The Parisian striker, who was already 32 by this point, had been brought to the club back in 2008 in a ‘pay as you play’ type deal due to past injury woes but the ECHO’s David Prentice argued that despite Moyes claiming this was his “most-complete” squad, no Premier League side at this point relied as heavily on one man as Everton did on Saha. He wrote: “When Louis Saha is firing, so too do the Blues. When Louis Saha is not fit or not firing, Everton lack the cutting edge to convert all their excellent approach work into victories.
“Injured on the opening day against Blackburn, Louis Saha didn’t start a match until November or celebrate a goal until January. And Everton suffered. But the difference that match fitness and confidence brings to Louis Saha’s game, and Everton’s, is enormous.
“The Blues have lost once in their last seven matches since Saha started scoring again. And here they converted another match with the potential to become a frustrating, if wildly exciting, draw, into a thoroughly deserved three points. The difference, ultimately, was their Gallic charm.”
Saha was on it from the start and he fired Everton in the lead on 20 minutes with a smart left-foot finish from 12 yards out from Diniyar Bilyaletdinov’s low left wing cross. Blackpool went into the break level though as the Blues failed to clear a Charlie Adam corner and after Ian Evatt’s shot rebounded off the post, Leighton Baines could only hook the ball into the path of Alex Baptiste who finished from point blank range on 37 minutes.

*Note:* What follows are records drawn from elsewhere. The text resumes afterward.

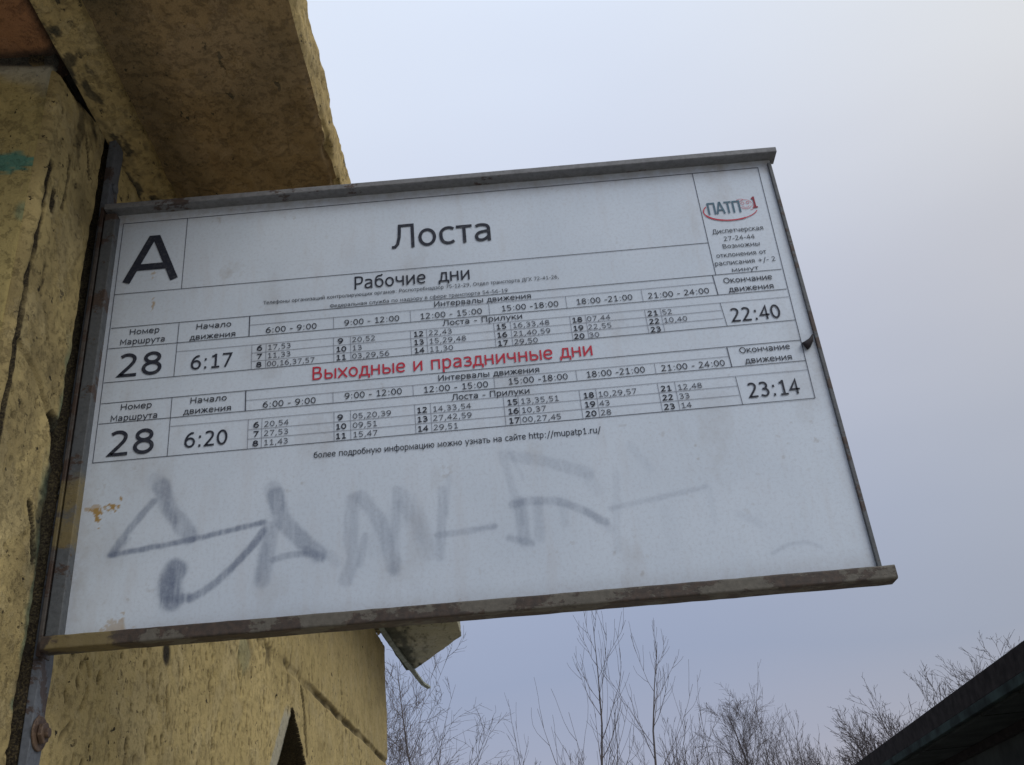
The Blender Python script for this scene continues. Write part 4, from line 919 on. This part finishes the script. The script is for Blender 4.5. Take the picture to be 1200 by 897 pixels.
kk = MB(); kk.v += [(0.036, -2.4, 2.47), (3.1, -2.4, 2.47), (3.1, 5.2, 2.47), (0.036, 5.2, 2.47), (0.036, -2.4, 2.495), (1.5, -2.4, 2.56), (3.1, -2.4, 2.50), (0.036, 5.2, 2.495), (1.5, 5.2, 2.56), (3.1, 5.2, 2.50)]
kk.f += [(0, 1, 2, 3), (4, 7, 8, 5), (5, 8, 9, 6), (0, 4, 5, 6, 1), (3, 2, 9, 8, 7), (0, 3, 7, 4), (1, 6, 9, 2)]
kk.build('roof', M_KROOF, kio)
for yy in (-2.4, 5.165):
    kk = MB(); kk.box(0.0355, 3.10, yy, yy + 0.035, 2.404, 2.4685); kk.build('end_board', M_KFASC, kio)

# ---------------------------------------------------------------- bare trees
def grow(mb_t, mb_c, rr, p, dirv, length, rad, level, maxlev, up, spread, wig, nchild, minr=0.004, droop=0.0, bl=1.0):
    n = 7 if level == 0 else 5
    pts = [Vector(p)]; rads = [rad]; d = Vector(dirv).normalized()
    for i in range(n):
        d = (d + Vector((rr.gauss(0, wig), rr.gauss(0, wig), rr.gauss(0, wig * 0.6))) + Vector((0, 0, up - droop * level * 0.5 * (i / n)))).normalized()
        pts.append(pts[-1] + d * (length / n)); rads.append(max(rad * (1 - (i + 1) / n * 0.93), minr * 0.6))
    (mb_t if level == 0 else mb_c).tube(pts, rads, 6 if level == 0 else (4 if level == 1 else 3), False)
    if level >= maxlev: return
    nc = nchild[level]
    for c in range(nc):
        s = (0.28 if level == 0 else 0.15) + (0.97 - (0.28 if level == 0 else 0.15)) * (c + rr.random() * 0.8) / nc
        i = min(int(s * n), n - 1); f = s * n - i
        q = pts[i].lerp(pts[i + 1], f); td = (pts[i + 1] - pts[i]).normalized()
        a = rr.uniform(0, 2 * pi); u = td.cross(Vector((cos(a), sin(a), 0.2))).normalized()
        sp_ = spread[level] * rr.uniform(0.7, 1.25)
        nd = (td * cos(sp_) + u * sin(sp_)).normalized()
        r0 = rads[i] * (1 - f) + rads[i + 1] * f
        ln = length * rr.uniform(0.32, 0.58) * ((1.25 - s * 0.95) * bl if level == 0 else (1.15 - s * 0.55))
        grow(mb_t, mb_c, rr, q, nd, ln, max(r0 * rr.uniform(0.32, 0.5), minr), level + 1, maxlev, up, spread, wig * 1.15, nchild, minr, droop, bl)
def tree(name, x, y, h, seed, label, cat='tree', group=None, rad=None, up=0.06, spread=(0.6, 0.6, 0.6, 0.6), wig=0.07, nchild=(16, 7, 4, 3), maxlev=3, lean=(0, 0), minr=0.006, droop=0.0, bl=1.0):
    rr = random.Random(seed); root = empty(name, (x, y, 0)); tag(root, label, cat, group)
    mt_, mc_ = MB(), MB()
    grow(mt_, mc_, rr, (0, 0, 0), (lean[0], lean[1], 1), h, rad or h * 0.012, 0, maxlev, up, spread, wig, nchild, minr, droop, bl)
    mt_.build('trunk', M_BARK, root, True); mc_.build('crown', M_TWIG, root, True)
    return root
def shrub(name, x, y, h, seed, label, cat='shrub', group=None, stems=7, fan=0.35, lean=0.0, minr=0.006, nchild=(9, 5, 3), spread=(0.5, 0.6, 0.6), wig=0.09):
    rr = random.Random(seed); root = empty(name, (x, y, 0)); tag(root, label, cat, group)
    mt_, mc_ = MB(), MB()
    for s in range(stems):
        a = 2 * pi * s / stems + rr.random(); r = 0.25 * rr.random()
        grow(mt_, mc_, rr, (r * cos(a), r * sin(a), 0), (fan * cos(a) * rr.random() + lean, fan * sin(a) * rr.random(), 1), h * rr.uniform(0.72, 1.0), h * 0.007, 0, 3, 0.05, spread, wig, nchild, minr)
    mt_.build('stem', M_BARK, root, True); mc_.build('twigs', M_TWIG, root, True)
    return root
GT = 'bare trees beyond the timetable'
tree('bare_tree', -3.9, 30, 9.1, 11, 'bushy bare tree with curving branches behind the end of the yellow wall', group=GT, rad=0.13, up=0.045, spread=(0.95, 0.7, 0.6, 0.6), wig=0.14, nchild=(30, 12, 7, 4), lean=(0.03, 0), minr=0.0065)
tree('bare_tree', -3.7, 28, 8.6, 15, 'thin crooked bare tree leaning right, tallest beside the wall end', group=GT, rad=0.08, up=0.04, spread=(0.75, 0.7, 0.6, 0.6), wig=0.11, nchild=(16, 7, 5, 3), lean=(0.16, 0), minr=0.006)
tree('slender_tree', 0.98, 30, 9.45, 23, 'tall slender bare sapling, left one of the tallest pair below the board', group=GT, rad=0.075, up=0.17, spread=(0.72, 0.5, 0.45, 0.4), wig=0.08, nchild=(19, 5, 3), maxlev=2, minr=0.0075, bl=0.85)
tree('slender_tree', 2.62, 30, 9.2, 31, 'tall slender bare sapling, right one of the tallest pair below the board', group=GT, rad=0.075, up=0.17, spread=(0.72, 0.5, 0.45, 0.4), wig=0.08, nchild=(19, 5, 3), maxlev=2, minr=0.0075, bl=0.85)
tree('slender_tree', -0.25, 31, 7.2, 37, 'short thin sapling left of the tallest pair', group=GT, rad=0.045, up=0.12, spread=(0.5, 0.4, 0.4, 0.4), wig=0.05, nchild=(8, 3, 2), maxlev=2, minr=0.006)
tree('slender_tree', 4.60, 29, 6.7, 41, 'thin leaning sapling left of the round crowned tree', group=GT, rad=0.04, up=0.08, spread=(0.35, 0.4, 0.4, 0.4), wig=0.05, nchild=(6, 2, 1), maxlev=2, lean=(-0.04, 0), minr=0.006)
tree('round_tree', 6.2, 32, 6.95, 47, 'round crowned bare tree with dense fine twigs', group=GT, rad=0.11, up=0.04, spread=(0.62, 0.60, 0.65, 0.6), wig=0.10, nchild=(30, 11, 8, 6), minr=0.0048, droop=0.05, bl=1.05)
tree('slender_tree', 6.75, 31, 7.7, 53, 'bare pole like sapling rising right of the round crowned tree', group=GT, rad=0.04, up=0.09, spread=(0.32, 0.4, 0.4, 0.4), wig=0.035, nchild=(6, 2, 1), maxlev=2, lean=(-0.02, 0), minr=0.006)
tree('slender_tree', 7.35, 30, 6.7, 59, 'small forked sapling just left of the roadside shrubs', group=GT, rad=0.045, up=0.10, spread=(0.45, 0.4, 0.4, 0.4), wig=0.06, nchild=(8, 3, 2), maxlev=2, minr=0.006)
GS = 'twiggy shrubs above the kiosk eave'
sh = [(8.1, 30, 5.75, 61, 'low twiggy shrub at the left foot of the kiosk eave'), (9.1, 29, 5.85, 67, 'twiggy shrub second from the left above the eave'), (10.1, 29.5, 6.2, 71, 'wide twiggy shrub midway up the kiosk eave'),
      (11.3, 29, 6.9, 73, 'tall twiggy shrub right of the midway one above the eave'), (12.6, 29.5, 7.6, 79, 'tallest twiggy shrub near the upper part of the eave'), (14.0, 30, 7.6, 83, 'rightmost twiggy shrub just showing over the eave')]
sh += [(11.8, 29, 7.3, 111, 'twiggy shrub squeezed in front, just left of the tallest one'), (9.6, 31, 6.2, 101, 'small dense twiggy shrub between the second and the midway one'), (10.7, 31, 6.8, 103, 'small dense twiggy shrub between the midway one and the tall one'), (11.9, 31, 7.3, 107, 'small dense twiggy shrub between the tall one and the tallest one')]
for x, y, h, s, lb in sh:
    shrub('bare_shrub', x, y, h, s, lb, group=GS, stems=8, fan=0.30, lean=-0.05, minr=0.0075, wig=0.13, nchild=(13, 6, 3))
GL = 'low brushwood tops along the bottom of the picture'
lo = [(5.0, 33, 6.3, 'brushwood top under the left side of the round crown'), (7.9, 32, 6.2, 'brushwood top touching the foot of the kiosk eave'), (-0.9, 30, 5.5, 'brushwood top nearest the wall'), (0.9, 32, 5.9, 'brushwood top between the short sapling and the tallest pair'), (2.3, 31, 6.1, 'brushwood top between the tallest pair'), (3.9, 32, 6.2, 'brushwood top right of the tallest pair'), (7.0, 33, 6.3, 'brushwood top beneath the pole like sapling')]
for i, (x, y, h, lb) in enumerate(lo):
    shrub('bare_shrub', x, y, h * 1.04, 90 + i * 3, lb, group=GL, stems=10, fan=0.20, nchild=(9, 4, 2), spread=(0.35, 0.45, 0.5), wig=0.06, minr=0.006)
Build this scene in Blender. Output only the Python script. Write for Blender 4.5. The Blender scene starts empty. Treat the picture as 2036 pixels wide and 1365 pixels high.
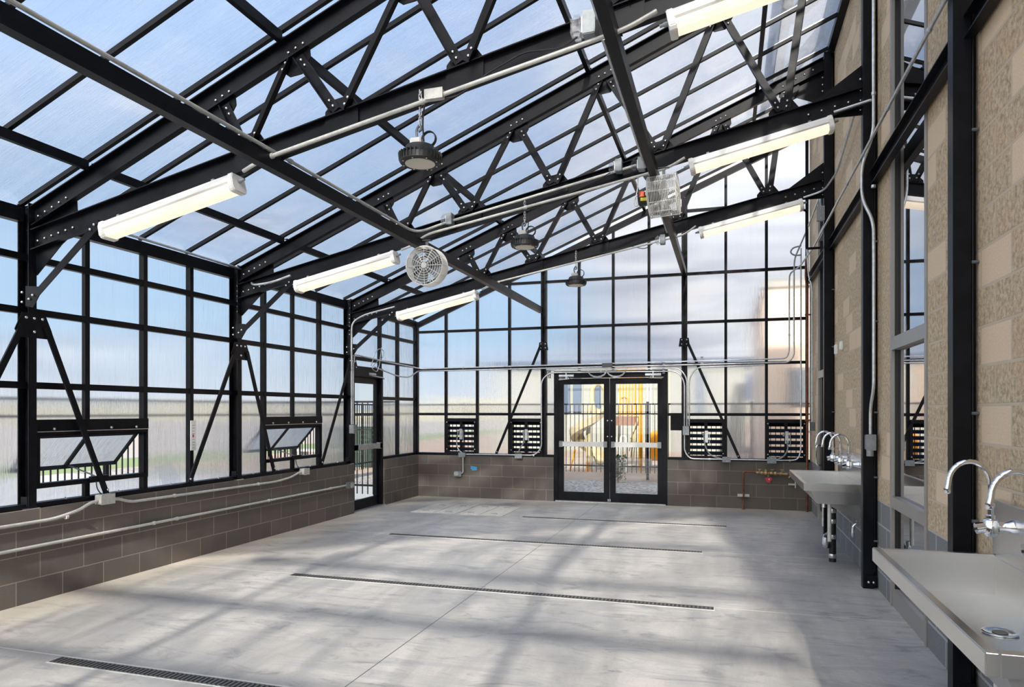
import bpy, math, random
from mathutils import Vector, Matrix
S = bpy.context.scene
COL = S.collection
R = random.Random(7)

# ------------------------------------------------------------------ camera
cd = bpy.data.cameras.new('camera'); cam = bpy.data.objects.new('camera', cd); COL.objects.link(cam)
cam.location = (5.423, -11.69, 1.563); cam.rotation_euler = (math.pi/2, 0, 0.29985)
cd.sensor_width = 36; cd.lens = 36*1376/2036; cd.shift_y = 134/2036; cd.clip_end = 2000; cd.clip_start = .05
S.camera = cam
S.view_settings.view_transform = 'Standard'; S.view_settings.look = 'None'
S.view_settings.gamma = 1; S.view_settings.use_curve_mapping = False
S.view_settings.exposure = 0.1

# ------------------------------------------------------------------ node helpers
class NT:
    def __init__(s, tree): s.t = tree; s.n = tree.nodes; s.l = tree.links
    def new(s, typ, **kw):
        nd = s.n.new(typ)
        for k, v in kw.items():
            if k.startswith('i_'): s.put(nd, k[2:], v)
            else: setattr(nd, k, v)
        return nd
    def put(s, nd, key, v):
        key = int(key) if key.isdigit() else key.replace('_', ' ')
        inp = nd.inputs[key]
        if hasattr(v, 'is_output') and v.is_output: s.l.new(v, inp)
        else: inp.default_value = v
    def math(s, op, a, b=0.0, clamp=False):
        nd = s.new('ShaderNodeMath', operation=op, use_clamp=clamp)
        s.put(nd, '0', a); s.put(nd, '1', b); return nd.outputs[0]
    def smooth(s, a, lo, hi):
        nd = s.new('ShaderNodeMapRange', interpolation_type='SMOOTHSTEP')
        s.put(nd, '0', a); s.put(nd, '1', lo); s.put(nd, '2', hi); return nd.outputs[0]
    def mix(s, f, a, b, typ='RGBA', blend='MIX'):
        nd = s.new('ShaderNodeMix', data_type=typ)
        if typ == 'RGBA': nd.blend_type = blend
        k = {'FLOAT': (0, 2, 3), 'RGBA': (0, 6, 7)}[typ]
        for i, v in zip(k, (f, a, b)): s.put(nd, str(i), v)
        return nd.outputs[{'FLOAT': 0, 'RGBA': 2}[typ]]
    def noise(s, vec, scale, detail=3, rough=.5, dist=0):
        nd = s.new('ShaderNodeTexNoise'); s.put(nd, 'Vector', vec); s.put(nd, 'Scale', scale)
        s.put(nd, 'Detail', detail); s.put(nd, 'Roughness', rough); s.put(nd, 'Distortion', dist); return nd.outputs[0]
    def scaled(s, vec, sc):
        nd = s.new('ShaderNodeMapping'); s.put(nd, 'Vector', vec); nd.inputs['Scale'].default_value = sc; return nd.outputs[0]
    def xyz(s, vec):
        nd = s.new('ShaderNodeSeparateXYZ'); s.put(nd, '0', vec); return nd.outputs
    def comb(s, x, y, z=0.0):
        nd = s.new('ShaderNodeCombineXYZ'); s.put(nd, '0', x); s.put(nd, '1', y); s.put(nd, '2', z); return nd.outputs[0]
def rgb(r, g, b):   # sRGB 0..255 -> linear
    f = lambda c: (c/255/12.92) if c/255 <= .04045 else ((c/255+.055)/1.055)**2.4
    return (f(r), f(g), f(b), 1)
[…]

With Saha denied another goal before the interval after referee Kevin Friend refused to play advantage, it only took Everton two minutes in the second half to restore their lead with Saha poking in a right foot shot from Baines’ left wing cross. However the Blues temporarily lost their way through a quickfire double blow through unmarked debutant Jason Puncheon (62) and a Charlie Adam diving header (64) after the ball rebounded off the crossbar from DJ Campbell’s shot.
Everton, who had seen shots from both Marouane Fellaini and Jack Rodwell cleared off the line in the second half, drew level through Saha’s (perfect) hat-trick goal on 76 minutes with a close range header from Mikel Arteta’s corner-kick. The goal that restored the Blues’ lead three minutes later was sublime as Baines set it up with a delivery on his weaker right foot which was struck sweetly into the net on the volley by substitute Jermaine Beckford and Saha sealed the win six minutes from the end, picking up the ball from Fellaini in the left wing position and dribbling inside to clip the ball in with his left foot.